Krachtens art. 3 § 2 DBV wordt verwezen naar het nationaal recht van de Staat die het verdrag toepast tenzij de context anders vereist:

  • Nederland zal voor de invulling van een begrip in eerste instantie verwijzen naar het intern Nederlands recht;
  • België zal voor de invulling van hetzelfde begrip in eerste instantie verwijzen naar het intern Belgisch recht.

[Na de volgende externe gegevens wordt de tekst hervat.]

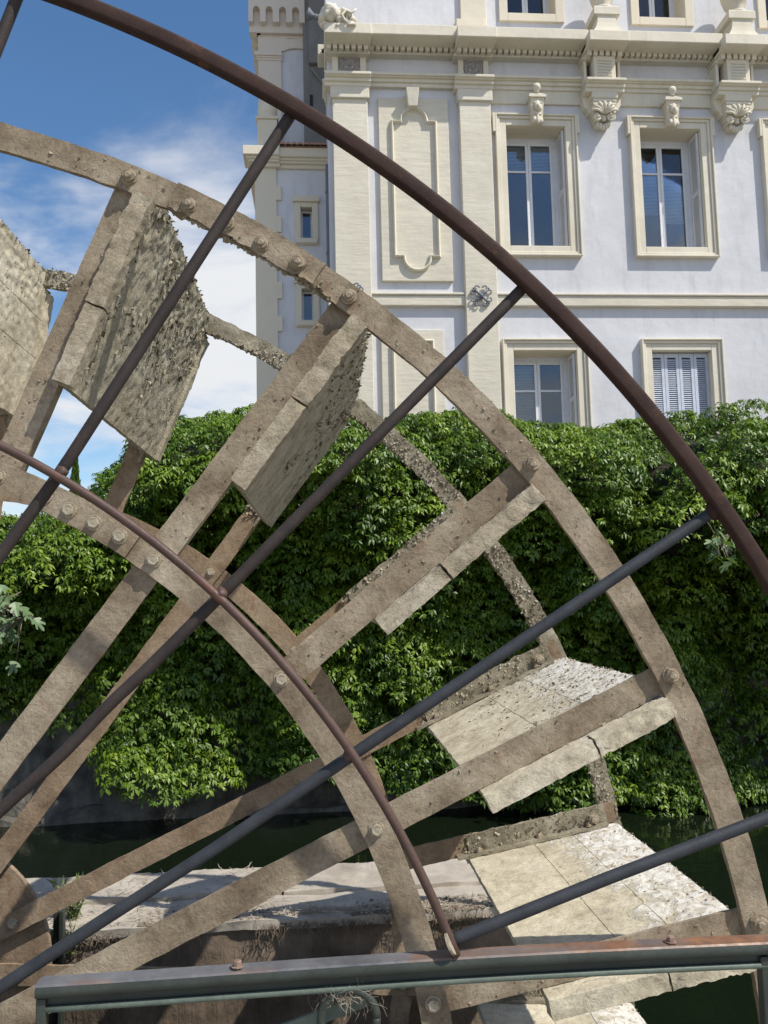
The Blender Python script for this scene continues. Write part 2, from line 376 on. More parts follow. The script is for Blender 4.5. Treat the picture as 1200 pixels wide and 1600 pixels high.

Wanneer dan beide staten, ten gevolge van de verwijzing naar het nationaal recht, elk van oordeel zijn dat een ander verdragsartikel van toepassing is, is sprake van een kwalificatieconflict.


OESO

Conform OESO-Commentaar artikelen 23 A en 23 B dient de woonstaat de kwalificatie van de bronstaat te volgen indien er een kwalificatieconflict ontstaat door de verwijzing naar het nationaal recht krachtens art. 3 § 2 OESO-modelverdrag.


België

Traditioneel wordt in de Belgische rechtspraak aan het OESO-commentaar als zgn. soft law een zekere interpretatieve rol toegemeten. Dit geldt eens te meer wanneer het commentaar dateert van voor de ondertekening van het betrokken dubbelbelastingverdrag.[1].

De Belgische administratie past dit ook als zodanig toe. Zie circulaire dd. 16 januari 2004 en opnieuw in circulaire AFZ nr. 4/2010 dd. 6 april 2010, randnr. 7:

"Wanneer zich een tegenstrijdigheid in kwalificatie voordoet, zal België, als woonstaat, de kwalificatie van de bronstaat moeten aannemen om artikel 23 (of 22) toe te passen (...)."

en ook de Bijlage bij circulaire AFZ nr. 4/2010 dd. 6 april 2010.


Jurisprudentie

Hof van Beroep Antwerpen, 21 juni 2011, nr. 2009/AR/3072
Het hof beoordeelt een mooie casus dienaangaande.
Hof van Beroep Antwerpen, 17 december 2013, nr. 2012/AR/2903
Kwalificatieconflict tussen toepassing art. 15 of 16.